Certainly, it has been conceded, as you’d find if you read the entire thread, that a gay gene, (however IMHO unlikely) was discussed, and would solve many issues – and that the ‘non-propaganda’ household point was already brought up, and conceded as a possible net benefit as well.
Again, as an aside, I think you’ll find a concede points where they’re logically and honestly argued, but stipping paras out-of-context from other threads doesn’t help in that regard.
Thoughtfully,
Ace
So the possibility that a child might “turn out” gay with gay parents is enough to refute the allegation that a loving family with two parents of the same sex is not “better for the children” than a foster home, orphanage or living on the street? Furthermore, it would warrant barring them from adopting altogether (especially considering that, as pizza pointed out, rearing children is a right)?
Dude, yer fucked up.
Esprix
Wow, Esprix, I don’t know where to start with your post, but I’m glad you decided to stop doing your usual smile-by and help dig my grave.
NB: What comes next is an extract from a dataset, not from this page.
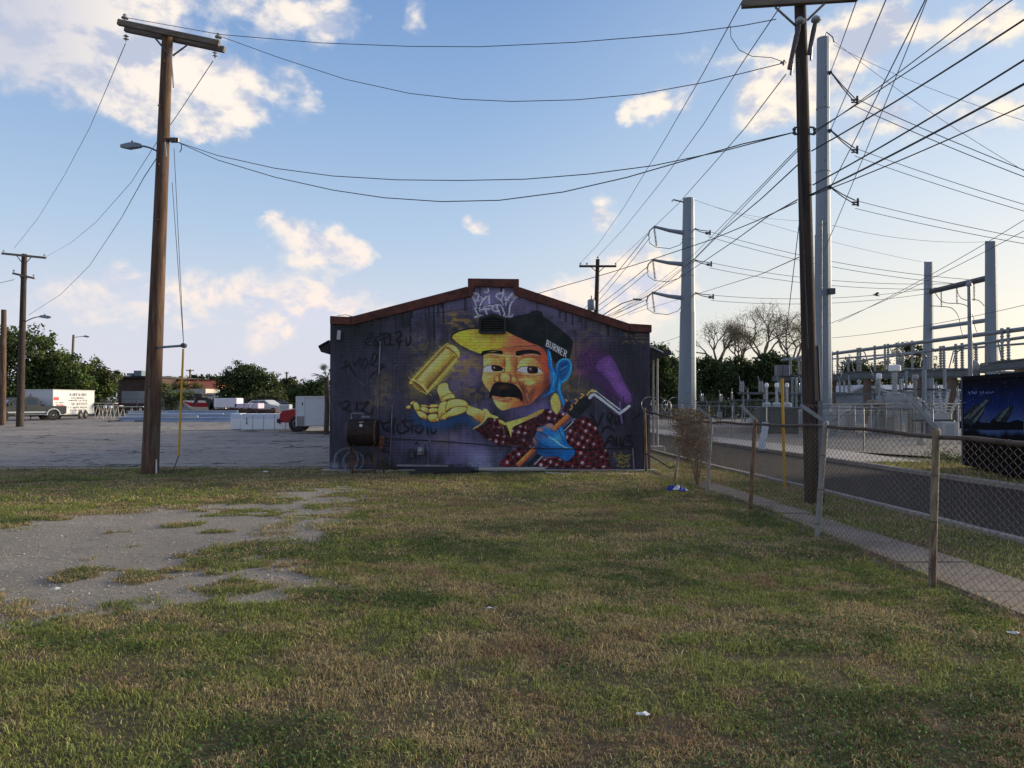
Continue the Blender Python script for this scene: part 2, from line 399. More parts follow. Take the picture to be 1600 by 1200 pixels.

Find that VOIR article yet?
Originally by Esprix
…the possibility that a child might “turn out” gay with gay parents is enough to refute the allegation that a loving family with two parents of the same sex is not “better for the children” than a foster home…
Huh?? What words were you trying to put in my mouth? You weren’t making much sense. Of what I understood from your post, I’d say we already covered these issues in the previous thread. And I’d say you need a much sharper shovel. 
pizzabrat, same goes for you – perhaps less royally so.